Clare Victor Dwiggins (June 16, 1874 – October 26, 1958) was an American cartoonist who signed his work Dwig. Dwiggins created a number of comic strips and single-panel cartoons for various American newspapers and newspaper syndicates from 1897 until 1945, including his best-known strip, the long-run School Days.

Biography

Born in Wilmington, Ohio,[1] Dwiggins was on a path toward a career in architecture but detoured into cartooning when his artwork was published in the St. Louis Post-Dispatch and the New York World in 1897. He created a wide variety of gag panels, including J. Filliken Wilberfloss, Leap Year Lizzie, Them Was the Happy Days, Uncle Jim and Tad and Tim, Mrs. Bump's Boarding House, Ophelia and Her Slate[2] and Bill's Diary.

Dwiggins died in a North Hollywood rest home on October 26, 1958, after a long illness.[3]

Comic strips

Tom Sawyer and Huck Finn comic strip from 1919

Dwig's first comic strip was Tom Sawyer and Huck Finn (1918), which used more than a half dozen of Mark Twain's characters but employed very little content from his novels. Dwig began School Days in the early 1910s as a single panel, and it eventually evolved into a Sunday strip with a storyline about schoolkids that continued until 1932.[4][5]

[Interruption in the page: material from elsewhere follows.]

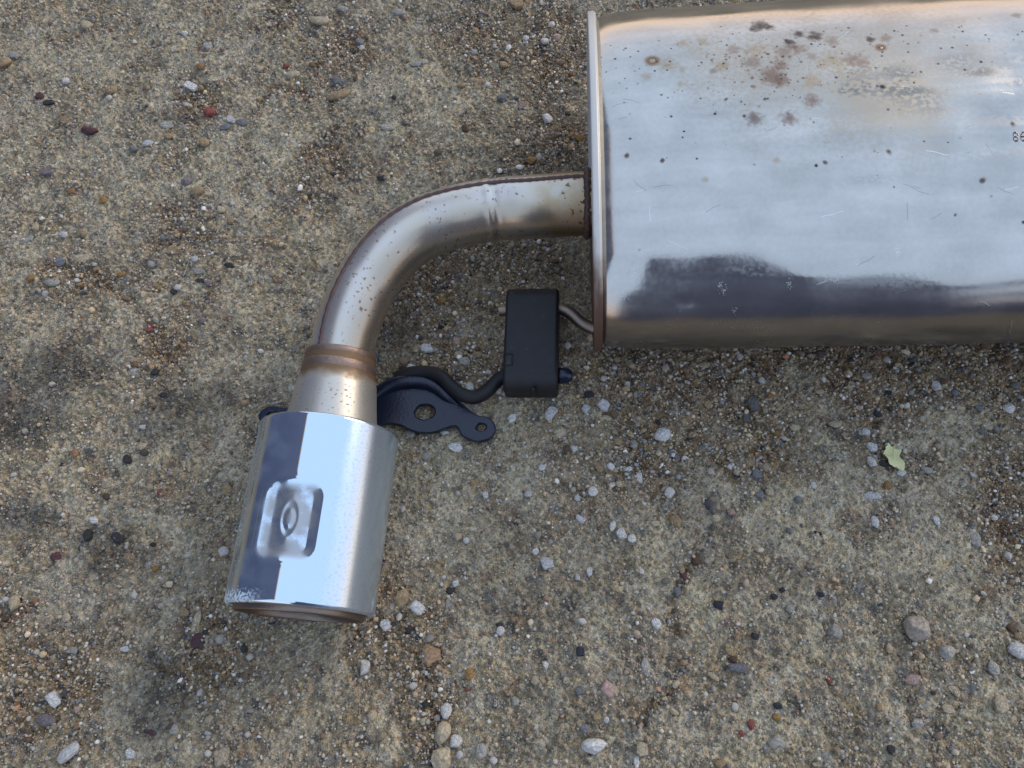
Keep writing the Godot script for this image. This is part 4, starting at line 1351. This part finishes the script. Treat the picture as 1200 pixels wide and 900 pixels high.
		["black", "a", -2, 144, 5.2, 3.6, 20, "small near-black angular chip up and right of the flat apricot stone"],
		["white", "r", -29, 189, 6, 8.3, 10, "egg-shaped white pebble topmost of the stacked row at the bottom"],
		["cream", "r", -41, 195, 3.2, 3.2, 0, "tiny cream round pebble up and left of the bulky cream stone"],
		["pale", "r", -34, 193, 3.7, 3.7, 0, "tiny pale grey round pebble above the bulky cream stone"],
		["cream", "r", -30, 200, 8.2, 12.3, 15, "tall cream stone in the middle of the stacked row at the bottom"],
		["white", "r", -23, 204, 6.8, 6.8, 30, "round white pebble right of the tall cream stone in the row"],
		["cream", "a", -29, 212, 11.7, 12.6, 20, "bulky cream-grey stone lowest of the stacked row at the bottom"],
		["white", "r", -20, 210, 3.6, 4, 10, "tiny white round pebble close right of the bulky cream stone"],
		["pale", "r", -9, 208, 5.8, 7.6, 15, "mid-sized pale grey oval pebble close right of the bulky cream stone"],
		["white", "r", -2, 212, 4, 3.6, 0, "tiny white round pebble right of the bulky cream stone"],
		["white", "a", 24, 164, 3.2, 4.6, 10, "tiny white angular chip well up and left of the largest white block"],
		["navy", "a", 43, 157, 5.5, 5.5, 20, "mid-sized navy-black blocky chip well above the largest white block"],
		["white", "r", 50, 203, 12.9, 7.6, -5, "largest white blocky stone, lying flat at the bottom edge"],
		["bluegrey", "r", 42, 177, 4.6, 4.1, 0, "small blue-grey round pebble above the largest white block"],
		["white", "a", 57, 190, 3.1, 3.6, 20, "tiny white blocky chip close up and right of the largest white block"],
		["red", "r", -18, 178, 2.7, 2.4, 0, "tiny brick-red oval pebble down and right of the flat apricot stone"],
		["white", "r", 84, 141, 4.7, 6.1, -15, "small white oval pebble left of the navy angular stone"],
		["navy", "a", 118, 130, 6.3, 5.2, 10, "navy-black angular stone, larger than the other dark chips around it"],
		["black", "a", 136, 146, 4.7, 4.3, 0, "small near-black blocky chip down and right of the navy angular stone"],
		["cream", "r", 113, 167, 7.2, 3.2, 35, "small cream oblong pebble below the navy angular stone"],
		["cream", "r", 92, 185, 5.4, 3.1, 35, "small cream oblong pebble up and right of the largest white block"],
		["red", "r", 131, 190, 3.8, 4.9, -10, "small brick-red oval pebble well below the navy angular stone"],
		["ochre", "r", 144, 186, 4, 3.5, 0, "tiny ochre round pebble well down and right of the navy angular stone"],
		["pale", "r", 156, 131, 4.6, 4.6, 0, "small pale grey round pebble right of the navy angular stone"],
		["black", "r", 148, 125, 3.6, 3.2, 0, "tiny near-black round pebble right of the navy angular stone, nearer one"],
		["black", "r", 153, 121, 3.2, 2.8, 0, "tiny near-black round pebble right of the navy angular stone, farther one"],
		["white", "r", 77, 113, 2.9, 2.9, 0, "tiny white round pebble up and left of the navy angular stone"],
		["brown", "r", 107, 106, 4.3, 7.1, 10, "small dark brown oblong pebble up and left of the navy angular stone"],
		["maroon", "r", 100, 115, 3.8, 4.7, -10, "small dark maroon oval pebble up and left of the navy angular stone"],
		["bluegrey", "r", 96, 124, 4.2, 5.2, 0, "small blue-grey oval pebble left of the navy angular stone"],
		["tan", "r", 99, 112, 3.3, 3.8, 0, "tiny tan round pebble up and left of the navy angular stone"],
		["cream", "r", 97, 103, 2.9, 3.4, 0, "tiny cream oval pebble up and left of the navy angular stone"],
		["tan", "r", 122, 154, 3.7, 4.1, 0, "tiny tan round pebble below the navy angular stone"],
		["brown", "r", 124, 158, 4.1, 3.6, 0, "tiny dark brown round pebble below the navy angular stone"],
		["pale", "a", 144, 197, 7.4, 5.3, 25, "mid-sized pale grey angular chip well down and right of the navy angular stone"],
		["cream", "a", 75, 204, 7.1, 7.5, 20, "mid-sized cream blocky chip right of the largest white block"],
		["white", "a", 72, 210, 3.5, 6.6, 5, "small white angular splinter right of the largest white block"],
		["tan", "r", 114, 209, 6.1, 3.9, -10, "small tan oblong pebble well right of the largest white block"],
		["shell", "r", 219, 140, 13.1, 12.2, 35, "large round beige pebble sitting alone on the concrete"],
		["white", "r", 206, 83, 4.3, 6.7, -15, "small white oblong pebble below the yellow-green leaf scrap"],
		["white", "r", 239, 82, 3.3, 5.7, -10, "small white oblong pebble down and right of the yellow-green leaf scrap"],
		["white", "r", 269, 149, 8.9, 8, 0, "large white round pebble well right of the big round beige pebble"],
		["pale", "r", 256, 158, 5.7, 6.6, -15, "mid-sized pale grey oval pebble down and right of the big round beige pebble"],
		["cream", "a", 256, 176, 7.8, 9.6, 10, "large cream angular chip above the lower right corner"],
		["cream", "a", 236, 171, 3.9, 4.4, 0, "small cream blocky chip down and right of the big round beige pebble"],
		["pale", "a", 178, 142, 8.2, 8.2, 20, "large pale grey blocky chip left of the big round beige pebble"],
		["navy", "a", 173, 123, 4.3, 3.2, 20, "small navy-black angular chip well left of the big round beige pebble"],
		["black", "a", 175, 90, 4.9, 2.8, 20, "small near-black angular splinter well down and left of the yellow-green leaf scrap"],
		["white", "a", 245, 142, 2.7, 2.7, 20, "tiny white blocky chip right of the big round beige pebble"],
		["tan", "r", 196, 179, 3.1, 4, 30, "tiny tan oval pebble down and left of the big round beige pebble"],
		["brown", "a", 268, 138, 5.8, 4.5, 30, "small dark brown angular chip well right of the big round beige pebble"],
		["tan", "r", 271, 142, 4, 3.6, 0, "tiny tan round pebble well right of the big round beige pebble"],
		["pale", "r", 175, 201, 3.5, 3, 0, "tiny pale grey round pebble well down and left of the big round beige pebble"],
		["red", "r", 173, 167, 3.4, 3.8, 0, "small brick-red round pebble well down and left of the big round beige pebble"],
		["white", "r", 289, 16, 6.4, 5.9, 0, "mid-sized white round pebble down and right of the muffler's right lower edge"],
		["bluegrey", "a", 272, 30, 4.9, 3.4, 10, "tiny blue-grey angular chip below the muffler's right lower edge"],
		["pale", "r", 212, -4, 5.6, 4.1, 0, "small pale grey oval pebble above the yellow-green leaf scrap"],
		["black", "a", 224, 6, 4.3, 3, 20, "tiny near-black angular chip above the yellow-green leaf scrap"],
		["navy", "a", 215, 20, 5.5, 3.8, 20, "small navy-black angular chip above the yellow-green leaf scrap"],
		["white", "r", 207, 31, 5, 5, 0, "small white round pebble close up and left of the yellow-green leaf scrap"],
		["bluewhite", "a", 210, 40, 7.9, 5.4, 25, "mid-sized bluish-white angular chip close up and left of the yellow-green leaf scrap"],
		["white", "a", 208, 49, 4.9, 7.8, -20, "mid-sized white angular splinter close left of the yellow-green leaf scrap"],
		["black", "a", 215, 49, 7, 3.7, 30, "mid-sized near-black angular splinter well down and left of the muffler's right lower edge"],
		["white", "r", 224, 55, 5.3, 3.9, 0, "small white oval pebble close down and right of the yellow-green leaf scrap"],
		["pale", "r", 239, 53, 5.3, 3.9, 10, "small pale grey oval pebble close right of the yellow-green leaf scrap"],
		["cream", "r", 191, 26, 7, 4.5, 0, "small cream oblong pebble up and left of the yellow-green leaf scrap"],
		["cream", "r", 151, 67, 3.9, 3.4, 0, "tiny cream round pebble well up and right of the navy angular stone"],
		["white", "a", 175, 63, 3.9, 4.4, 20, "tiny white blocky chip left of the yellow-green leaf scrap"],
		["bluegrey", "r", 166, 71, 4.4, 3.9, 0, "tiny blue-grey round pebble well down and left of the yellow-green leaf scrap"],
		["white", "a", 251, 2, 5.5, 7.5, -20, "mid-sized white angular chip down and left of the muffler's right lower edge"],
		["bluegrey", "r", 261, 6, 4, 4.5, 0, "tiny blue-grey round pebble below the muffler's right lower edge"],
		["white", "a", 262, 56, 3.8, 2.9, 30, "tiny white angular chip right of the yellow-green leaf scrap"],
		["red", "a", 220, -17, 3, 2.6, 0, "tiny brick-red angular chip left of the muffler's right lower edge"],
	]
	for i in loose.size():
		var q: Array = loose[i]
		var kind: String = q[1]
		var col: String = q[0]
		var named := "plastic_chip" if col == "chip" else "pebble" if kind == "r" else "stone_chip"
		var mesh: Mesh = rnd[i % 8] if kind == "r" else ang[(i * 3) % 8]
		if col == "chip": mesh = box(Vector3(1, 1, 1), Vector3.ZERO, 0.1)
		var o = lay.call(mesh, sm[col + str(i % 2)], q.slice(2), named, self, 0.24, kind)
		tag(o, q[7], "chip" if col == "chip" else "pebble" if kind == "r" else "stone", "" if col == "chip" else "loose stones on the concrete")
	var set_in := [
		["maroon", "a", [[-375, -237, 9.2, 7.3, 0], [-273, 112, 6.7, 7.2, 0], [-174, 158, 9.7, 8.7, 30]]],
		["bluegrey", "a", [[-207, -207, 8.8, 6.9, 10], [126, 162, 11.3, 5, 0], [273, 16, 5.9, 3.5, 10]]],
		["tan", "a", [[-348, -213, 9.1, 7.8, 0], [-173, 69, 6.8, 8.8, 30], [-186, 142, 7.9, 6.4, 0], [-58, 131, 8.7, 12.1, 10], [54, 54, 5, 7, -15], [40, 203, 4, 4.5, 10]]],
		["pale", "f", [[-408, -280, 12.2, 6.1, 20], [-267, -207, 11.5, 7, 10], [-78, -255, 12.7, 5.1, -10], [-187, -190, 6.2, 3.7, 0], [-352, -110, 10.9, 5.5, -30], [-248, -8, 10, 6.1, 5], [-31, 133, 4.8, 6.7, 20], [78, 164, 4.6, 9.1, -10]]],
		["pale", "f", [[258, 91, 6.1, 9.3, -20]]],
		["tan", "r", [[-317, -240, 9.2, 7.2, 0], [-136, -228, 17.7, 8.2, -20], [-311, -115, 7.3, 5.5, 0], [-201, -121, 6, 7.2, 0], [-21, 63, 4.6, 4.1, 0], [97, 85, 6.8, 8.3, -30], [52, 190, 5.4, 6.8, 10]]],
		["white", "f", [[-277, -191, 8.2, 5.1, 0]]],
		["pale", "a", [[-247, -281, 9.3, 6.6, 0], [-218, -82, 10.5, 5.8, 10], [76, 26, 4.1, 4.1, 0], [8, 183, 5.5, 5.5, 0], [214, 186, 6.5, 6.1, 20]]],
		["bluegrey", "f", [[-139, -243, 11.5, 8.9, 15], [-323, -92, 8.4, 7.2, 0]]],
		["pale", "r", [[-98, -307, 11.8, 6.6, 15], [-97, -196, 9.8, 5.5, 5], [-323, -75, 11.8, 5.9, 0], [-179, 204, 5.6, 4.7, 0], [-138, 193, 4.7, 2.8, 0], [234, 151, 8, 8, 0]]],
		["cream", "r", [[-175, -249, 11.6, 6.4, -15], [30, 32, 7.7, 7.2, 0], [19, 172, 5.1, 5.1, 0], [277, 26, 7.8, 5.4, -10]]],
		["pink", "a", [[0, -213, 6.1, 8.6, 20], [57, 175, 8.2, 10.5, 10]]],
		["black", "r", [[-133, -159, 5.1, 3.6, 0]]],
		["red", "r", [[-181, -258, 5, 3.9, 0], [-215, 72, 3.6, 3.6, 0]]],
		["cream", "f", [[-306, -95, 13.1, 7.2, -10], [-150, 216, 7.4, 11.1, 20], [-178, 148, 4.4, 13.7, 15]]],
		["bluewhite", "r", [[-222, -91, 5.3, 4.7, 0]]],
		["tan", "f", [[-238, -101, 13, 5.9, -20], [-227, 111, 9.2, 4.6, 5]]],
		["mauve", "r", [[-240, -155, 8, 7.4, 0]]],
		["red", "a", [[-244, -39, 5.3, 6.8, 0], [126, 194, 3.4, 3.4, 0]]],
		["black", "f", [[-225, 8, 7.5, 3.7, 10], [-236, 100, 8.7, 5.7, 20]]],
		["brown", "r", [[-248, 75, 5.3, 4.2, 0], [-258, 70, 5.8, 4.2, 0]]],
		["black", "a", [[-283, 55, 4.6, 3.2, 20], [145, 180, 5.3, 4.2, 20], [200, 199, 4, 4.4, 0]]],
		["maroon", "f", [[-193, 206, 8.4, 3.3, 5]]],
		["slate", "a", [[141, 21, 4.6, 8.6, 10], [118, 77, 4.4, 6.8, 0]]],
		["apricot", "a", [[-39, 161, 10.8, 14.1, 10]]],
		["ochre", "r", [[-17, 170, 5.1, 5.6, 0], [216, 62, 4.3, 5.3, 0]]],
		["cream", "a", [[-11, 153, 8.5, 5.2, -25], [231, 179, 7, 4.8, 10], [235, 169, 5.7, 4, 25], [203, 1, 4.6, 6.6, 30]]],
		["bluegrey", "r", [[45, 195, 4.9, 4.9, 0]]],
		["pink", "f", [[215, 165, 8, 5.3, -20]]],
		["mauve", "a", [[230, 198, 6.4, 5.6, 20]]],
		["bluewhite", "f", [[207, 68, 10.1, 4.8, 5]]],
	]
	var ground_node := get_node("ground")
	var n := 0
	for q in set_in:
		for s in q[2]:
			n += 1
			lay.call(ang[n % 8] if q[1] == "a" else rnd[n % 8], sm[q[0] + str(n % 2)], s, "stone", ground_node, 0.62 if q[1] == "f" else 0.5, q[1])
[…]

Dwig drew Nipper (1931–37) for the Ledger Syndicate. In 1940, he returned to Huckleberry Finn in the pages of Doc Savage Comics and Supersnipe Comics. He also drew Bobby Crusoe in 1945 for Supersnipe Comics.[4]

Books

After 1945, he focused on illustration, including five books published with August Derleth.[4]

References

  1. Rath, Jay (May 1985). "Dwig, A Pen-and-Ink Poet". Nemo, the Classic Comics Library, No. 11.
  2. "Ophelia's Slate". Don Markstein's Toonopedia (toonpedia.com). Retrieved 2016-09-01.
  3. "Clare Victor Dwiggins, Cartoonist, Dies at 84". Los Angeles Times. October 28, 1958. p. 20.
  4. 1 2 3 "Clare Victor Dwiggins: Dwig". Lambiek Comiclopedia (lambiek.net). Retrieved 2016-09-01.
  5. "School Days". Don Markstein's Toonopedia (toonpedia.com). Retrieved 2016-09-01.